For *Bunmi, love didn’t look like the picture-perfect couple with a fairytale ending. It looked like two people facing their health fears and societal stigma and still choosing each other.

“It wasn’t as simple as ‘I love you.’ My husband and I are both overweight and there were lots to consider. We had to talk about our fears and worries — would we be healthy enough for each other? My blood pressure was unstable and I was dealing with a couple of other illnesses from being overweight. Would society accept us as a couple? I also spoke with friends, my siblings, and even my mum. One night, after another long conversation with one of my closest friends, I just knew. It wasn’t about perfection; it was about knowing the two of us could build a good life together, even with our flaws and all. And that was all took it for me to go all in. Well, also the fact that he’s the most supportive partner ever. There really wasn’t anything else lacking; he was all that I wanted.”

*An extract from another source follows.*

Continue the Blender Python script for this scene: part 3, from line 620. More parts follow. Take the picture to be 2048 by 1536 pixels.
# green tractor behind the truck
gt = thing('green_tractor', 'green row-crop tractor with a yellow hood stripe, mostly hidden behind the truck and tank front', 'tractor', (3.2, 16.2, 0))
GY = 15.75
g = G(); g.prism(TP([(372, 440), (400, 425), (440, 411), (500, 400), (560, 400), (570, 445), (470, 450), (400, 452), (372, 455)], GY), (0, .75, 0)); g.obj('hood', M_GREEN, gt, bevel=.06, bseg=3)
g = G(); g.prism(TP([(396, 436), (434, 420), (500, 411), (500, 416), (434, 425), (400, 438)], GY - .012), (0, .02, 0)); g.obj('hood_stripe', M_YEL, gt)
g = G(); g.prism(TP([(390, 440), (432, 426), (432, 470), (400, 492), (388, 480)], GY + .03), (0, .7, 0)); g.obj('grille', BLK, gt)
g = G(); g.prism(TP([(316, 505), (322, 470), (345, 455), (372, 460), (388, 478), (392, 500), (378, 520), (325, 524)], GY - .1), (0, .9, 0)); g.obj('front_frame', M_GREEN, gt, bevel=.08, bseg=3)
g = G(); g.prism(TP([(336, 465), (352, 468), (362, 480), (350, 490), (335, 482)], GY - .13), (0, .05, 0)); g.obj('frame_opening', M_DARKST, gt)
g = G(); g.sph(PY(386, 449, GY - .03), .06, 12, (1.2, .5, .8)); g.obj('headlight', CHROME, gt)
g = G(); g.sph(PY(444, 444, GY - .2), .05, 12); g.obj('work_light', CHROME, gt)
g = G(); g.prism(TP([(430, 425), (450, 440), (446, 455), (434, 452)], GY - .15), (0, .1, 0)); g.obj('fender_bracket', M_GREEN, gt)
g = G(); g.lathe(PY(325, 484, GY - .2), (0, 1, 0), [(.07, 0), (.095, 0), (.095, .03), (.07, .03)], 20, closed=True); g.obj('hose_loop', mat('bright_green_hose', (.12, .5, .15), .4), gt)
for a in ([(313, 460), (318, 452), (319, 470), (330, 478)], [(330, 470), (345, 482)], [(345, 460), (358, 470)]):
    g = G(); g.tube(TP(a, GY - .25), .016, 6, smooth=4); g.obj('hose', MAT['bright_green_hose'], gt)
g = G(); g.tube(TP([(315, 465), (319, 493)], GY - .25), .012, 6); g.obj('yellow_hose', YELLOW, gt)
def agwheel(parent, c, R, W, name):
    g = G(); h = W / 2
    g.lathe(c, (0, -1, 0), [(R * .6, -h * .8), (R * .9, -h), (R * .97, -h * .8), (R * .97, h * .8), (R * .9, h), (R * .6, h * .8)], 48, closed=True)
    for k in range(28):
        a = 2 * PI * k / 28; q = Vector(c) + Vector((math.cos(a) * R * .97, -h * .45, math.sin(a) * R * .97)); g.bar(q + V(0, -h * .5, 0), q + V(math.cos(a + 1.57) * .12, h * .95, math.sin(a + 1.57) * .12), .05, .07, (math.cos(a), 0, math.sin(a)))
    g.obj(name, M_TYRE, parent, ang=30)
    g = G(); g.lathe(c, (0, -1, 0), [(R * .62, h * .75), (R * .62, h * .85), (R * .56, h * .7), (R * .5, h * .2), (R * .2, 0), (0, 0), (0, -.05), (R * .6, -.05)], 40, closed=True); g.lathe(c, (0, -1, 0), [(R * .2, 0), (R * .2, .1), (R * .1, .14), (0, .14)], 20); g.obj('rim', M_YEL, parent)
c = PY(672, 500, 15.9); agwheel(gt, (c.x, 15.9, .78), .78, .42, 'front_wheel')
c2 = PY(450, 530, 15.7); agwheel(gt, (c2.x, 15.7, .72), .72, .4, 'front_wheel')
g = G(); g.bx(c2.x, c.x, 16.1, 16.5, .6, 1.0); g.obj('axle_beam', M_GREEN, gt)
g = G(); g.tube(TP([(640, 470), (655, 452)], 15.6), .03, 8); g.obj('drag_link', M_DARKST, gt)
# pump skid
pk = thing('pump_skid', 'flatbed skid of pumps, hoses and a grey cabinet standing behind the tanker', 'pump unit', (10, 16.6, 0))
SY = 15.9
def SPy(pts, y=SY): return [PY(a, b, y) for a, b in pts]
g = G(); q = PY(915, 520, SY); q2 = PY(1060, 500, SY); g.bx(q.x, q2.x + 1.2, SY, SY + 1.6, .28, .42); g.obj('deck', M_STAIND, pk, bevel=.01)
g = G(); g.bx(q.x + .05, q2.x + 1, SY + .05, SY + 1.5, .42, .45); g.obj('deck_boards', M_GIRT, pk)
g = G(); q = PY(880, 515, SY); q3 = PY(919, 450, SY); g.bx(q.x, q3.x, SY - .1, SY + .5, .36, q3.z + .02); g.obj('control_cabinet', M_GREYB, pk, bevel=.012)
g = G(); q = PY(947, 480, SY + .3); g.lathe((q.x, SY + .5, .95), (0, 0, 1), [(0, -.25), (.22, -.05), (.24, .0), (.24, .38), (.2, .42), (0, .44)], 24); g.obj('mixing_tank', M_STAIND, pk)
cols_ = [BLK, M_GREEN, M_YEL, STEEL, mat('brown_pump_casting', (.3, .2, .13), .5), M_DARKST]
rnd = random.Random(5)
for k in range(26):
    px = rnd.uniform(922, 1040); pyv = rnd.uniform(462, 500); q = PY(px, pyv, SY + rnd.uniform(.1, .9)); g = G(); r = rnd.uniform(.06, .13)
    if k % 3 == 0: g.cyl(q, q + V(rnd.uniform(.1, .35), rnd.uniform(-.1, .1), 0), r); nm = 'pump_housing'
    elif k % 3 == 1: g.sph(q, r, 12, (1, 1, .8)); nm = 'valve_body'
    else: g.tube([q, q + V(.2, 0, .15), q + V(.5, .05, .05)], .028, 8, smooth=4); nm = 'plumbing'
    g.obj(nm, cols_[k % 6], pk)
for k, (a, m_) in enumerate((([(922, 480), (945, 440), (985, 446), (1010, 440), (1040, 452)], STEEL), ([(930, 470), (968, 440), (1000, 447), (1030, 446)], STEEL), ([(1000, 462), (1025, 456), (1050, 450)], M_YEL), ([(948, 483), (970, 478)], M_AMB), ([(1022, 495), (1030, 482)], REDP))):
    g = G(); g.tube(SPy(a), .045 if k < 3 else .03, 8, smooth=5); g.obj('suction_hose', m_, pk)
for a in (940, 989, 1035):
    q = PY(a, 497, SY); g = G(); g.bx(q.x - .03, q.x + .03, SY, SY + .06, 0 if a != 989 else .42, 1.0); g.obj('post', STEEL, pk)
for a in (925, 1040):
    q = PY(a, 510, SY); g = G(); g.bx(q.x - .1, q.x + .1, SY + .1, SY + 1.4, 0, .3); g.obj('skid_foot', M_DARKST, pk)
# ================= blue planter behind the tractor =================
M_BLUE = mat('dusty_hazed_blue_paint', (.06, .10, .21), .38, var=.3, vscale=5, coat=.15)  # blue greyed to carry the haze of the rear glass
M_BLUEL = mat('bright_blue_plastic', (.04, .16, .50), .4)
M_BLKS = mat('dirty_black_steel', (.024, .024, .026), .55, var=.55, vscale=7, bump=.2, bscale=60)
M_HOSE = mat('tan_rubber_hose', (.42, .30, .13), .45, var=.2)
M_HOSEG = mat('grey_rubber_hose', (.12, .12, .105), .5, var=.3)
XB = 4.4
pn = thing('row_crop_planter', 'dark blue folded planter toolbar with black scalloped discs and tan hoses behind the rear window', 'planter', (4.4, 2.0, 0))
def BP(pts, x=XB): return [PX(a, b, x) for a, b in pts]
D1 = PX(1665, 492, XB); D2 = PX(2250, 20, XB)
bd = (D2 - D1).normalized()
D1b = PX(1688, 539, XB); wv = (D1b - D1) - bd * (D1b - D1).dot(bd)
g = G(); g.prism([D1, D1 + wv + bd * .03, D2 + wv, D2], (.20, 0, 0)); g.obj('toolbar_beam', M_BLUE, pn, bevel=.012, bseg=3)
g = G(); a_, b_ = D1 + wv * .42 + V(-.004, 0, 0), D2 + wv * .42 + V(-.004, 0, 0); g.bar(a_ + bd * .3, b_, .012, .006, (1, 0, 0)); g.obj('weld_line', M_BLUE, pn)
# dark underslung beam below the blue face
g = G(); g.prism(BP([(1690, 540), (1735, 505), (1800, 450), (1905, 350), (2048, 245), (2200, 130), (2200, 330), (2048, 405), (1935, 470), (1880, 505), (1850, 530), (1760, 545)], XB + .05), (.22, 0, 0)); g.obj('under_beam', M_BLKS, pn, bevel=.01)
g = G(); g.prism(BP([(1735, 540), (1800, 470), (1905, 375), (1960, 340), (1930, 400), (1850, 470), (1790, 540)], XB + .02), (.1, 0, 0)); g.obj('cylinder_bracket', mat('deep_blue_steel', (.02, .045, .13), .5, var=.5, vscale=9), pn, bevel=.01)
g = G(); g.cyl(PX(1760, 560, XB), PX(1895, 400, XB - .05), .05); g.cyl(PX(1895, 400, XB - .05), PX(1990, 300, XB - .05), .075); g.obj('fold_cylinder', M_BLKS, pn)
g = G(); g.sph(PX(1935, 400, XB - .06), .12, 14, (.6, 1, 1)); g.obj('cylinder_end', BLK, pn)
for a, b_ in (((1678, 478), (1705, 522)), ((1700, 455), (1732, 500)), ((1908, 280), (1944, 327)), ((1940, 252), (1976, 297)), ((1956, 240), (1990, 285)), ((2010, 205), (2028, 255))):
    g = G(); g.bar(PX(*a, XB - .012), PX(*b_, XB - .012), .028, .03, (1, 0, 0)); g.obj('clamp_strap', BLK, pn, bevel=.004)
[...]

“I told God I didn’t want to kiss all the frogs first” — *Wunmi, 29

*Wunmi had options, prayed hard, and even tried to brush off her now-husband’s clinginess. But when the dust settled and she turned to God in prayer, she knew the right choice had always been standing beside her.

“It was hard to tell my husband James’ true intentions in the beginning because he’s friendly with everyone. He’d come to my hostel and try to put his arm around me when we walked. I’d remove it and tell him to keep his hands to himself because I didn’t want to confuse our status as just friends.

I should also mention that there was someone else in the mix — a study partner I’d grown fond of. He was academically sound, which I found attractive. But I quickly realised he wasn’t someone I’d want to end up with. We never talked beyond schoolwork, and I just couldn’t picture a life with him. Eventually, we had a falling out, and I focused on James.

Still, I wanted to be sure. I’d been single for a while so that I could focus on my studies, and I didn’t want to make a decision that’d derail me. So I started praying for guidance, asking God if James was the right person for me. During those prayers, I’d say, “God, I don’t want to kiss all the frogs before I meet my prince charming.” It took seven months to get my answer.